All this gives pic’s French title “Gentille,” meaning “good girl” or “nice girl,” an ironic tang, and Fillieres may intend a light satire of bourgeois values and chick flick platitudes, although her ultimate intentions are never explicitly stated. However, pic’s very opacity may irritate more literal minded viewers intensely.

At least the cast seems to be not only in on, but enjoying the joke. They go about their business with sincerity and poised timing, as if they were in a farce by Georges Feydeau directed by Wes Anderson.

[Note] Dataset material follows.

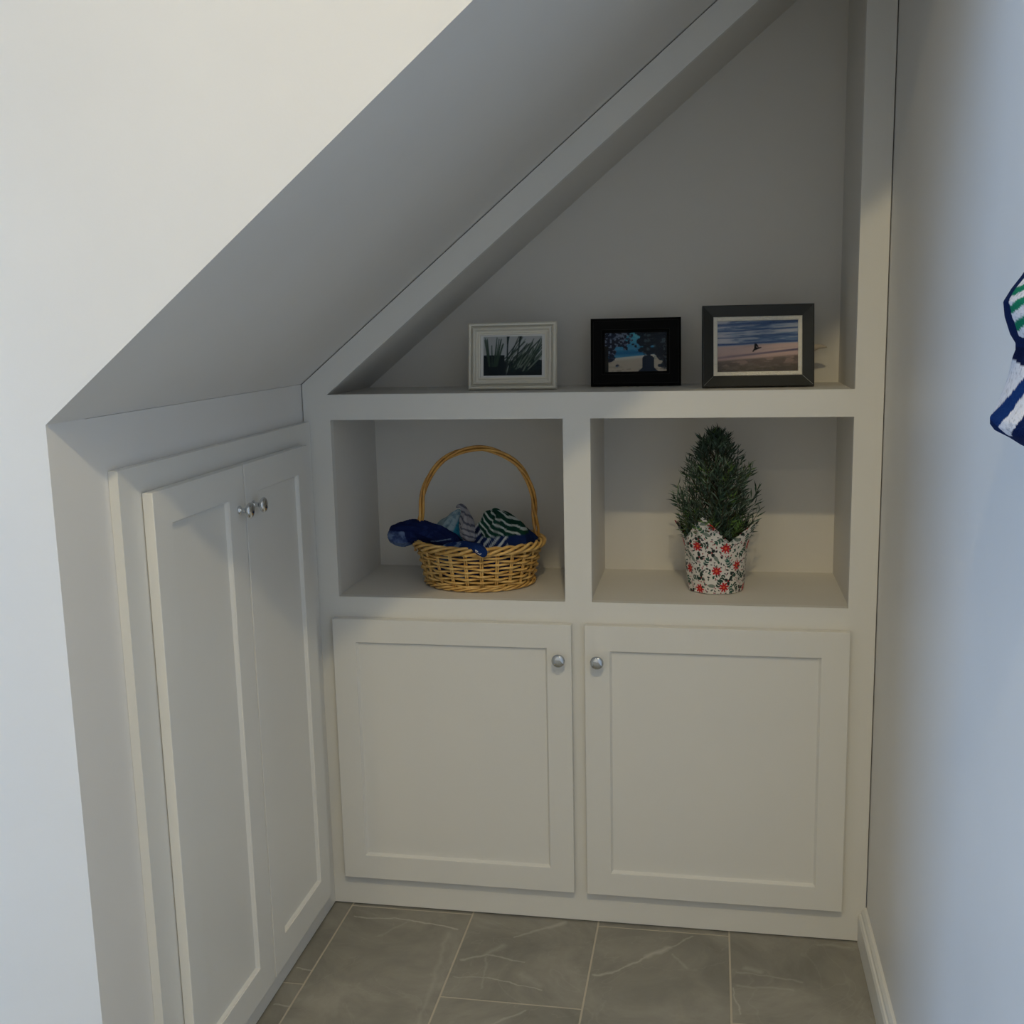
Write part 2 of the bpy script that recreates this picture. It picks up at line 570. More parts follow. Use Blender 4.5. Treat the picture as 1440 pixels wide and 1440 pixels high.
# ------------------------------------------------------------------ tall cupboard in the left wall
cup = empty('built_in_cupboard', (0.0, -0.42, 0.0), 'tall white double-door cupboard set into the left wall under the stairs', 'cupboard')
co = Vector((0, -0.42, 0))


def cpart(mb, name, mat, **k):
    o = mb.build(name, mat, cup, **k)
    o.location = -co
    return o


CX = 0.017
cs = MB()
cs.box(0.0005, CX, -0.8478, -0.740, 0.004, 1.2083)
cs.box(0.0005, CX, -0.740, -0.0015, 1.120, 1.2083)
cs.box(0.0005, CX, -0.120, -0.0015, 0.004, 1.120)
cs.box(0.0005, CX, -0.740, -0.120, 0.004, 0.110)
cpart(cs, 'casing', M_CAB)
fx = lambda u, v, t: (t, u - co.y, v)
d1 = shaker_door(cup, -0.7819, -0.4280, 0.066, 1.1635, -0.7215, -0.4985, 0.134, 1.1030, 0.0375, 0.0185, fx, -1)
d2 = shaker_door(cup, -0.4232, -0.0782, 0.066, 1.1635, -0.3630, -0.1400, 0.134, 1.1030, 0.0375, 0.0185, fx, -1)
knob(d1, (0.0375, -0.457 - co.y, 1.079), '+x')
knob(d2, (0.0375, -0.392 - co.y, 1.079), '+x')


# ------------------------------------------------------------------ painted prints (numpy rasters turned into vertex colours)
def grid_uv(w, h):
    x = (np.arange(w) + 0.5) / w
    y = (np.arange(h) + 0.5) / h
    return np.meshgrid(x, y)


def vnoise(X, Y, fx_, fy_, seed, octaves=4):
    rs = np.random.RandomState(seed)
    out = np.zeros_like(X)
    amp, tot = 1.0, 0.0
    for o in range(octaves):
        T_ = rs.rand(64, 64)
        a, b = X * fx_ * 2 ** o, Y * fy_ * 2 ** o
        i, j = np.floor(a).astype(int), np.floor(b).astype(int)
        u, v = a - i, b - j
        u, v = u * u * (3 - 2 * u), v * v * (3 - 2 * v)
        g = lambda p, q_: T_[p % 64, q_ % 64]
        out += amp * ((g(i, j) * (1 - u) + g(i + 1, j) * u) * (1 - v) + (g(i, j + 1) * (1 - u) + g(i + 1, j + 1) * u) * v)
        tot += amp
        amp *= 0.5
    return out / tot


def blend(img, mask, col):
    c = np.array(col, float) / 255.0
    m = np.clip(mask, 0, 1)[..., None]
    img[:] = img * (1 - m) + c * m


def seg_mask(X, Y, ax, ay, bx, by, wa, wb, soft, asp=1.0):
    dx, dy = (bx - ax) * asp, by - ay
    px, py = (X - ax) * asp, Y - ay
    t = np.clip((px * dx + py * dy) / (dx * dx + dy * dy + 1e-12), 0, 1)
    d = np.hypot(px - t * dx, py - t * dy)
    return np.clip(1 - (d - (wa + (wb - wa) * t)) / soft, 0, 1)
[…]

Tech package is trim and unobtrusive, with good use made of Paris locations in and around the Pompidou Center and outer ‘burbs.

Good Girl

France

Production

A Pierre Grise Prods., Arte France Cinema production, with the participation of FMB2 Films, CNC, Canal+, TPS Star, with the support of La Region Ile-de-France, Procirep, MEDIA. (International sales: Les Films du Losange, Paris.) Produced by Martine Marignac, Maurice Tinchant. Executive producer, Christian Lambert. Directed, written by Sophie Fillieres.

Crew

Camera (color), Christophe Pollock; editor, Valerie Loiseleux; production designer, Cecile Navarro, set designer, Antoine Platteau; sound (Dolby Digital), Frederic Ullman, Bernadette Thiboud, Jean-Pierre Laforce. Reviewed at Toronto Film Festival (Contemporary World Cinema), Sept. 15, 2005. (Also in London Film Festival.) Running time: 101 MIN.

With

Emmanuelle Devos, Bruno Todeschini, Lambert Wilson, Michel Londsdale, Bulle Ogier, Julie-Anne Roth, Nicolas Briancon, Michel Vuillermoz, Magali Woch.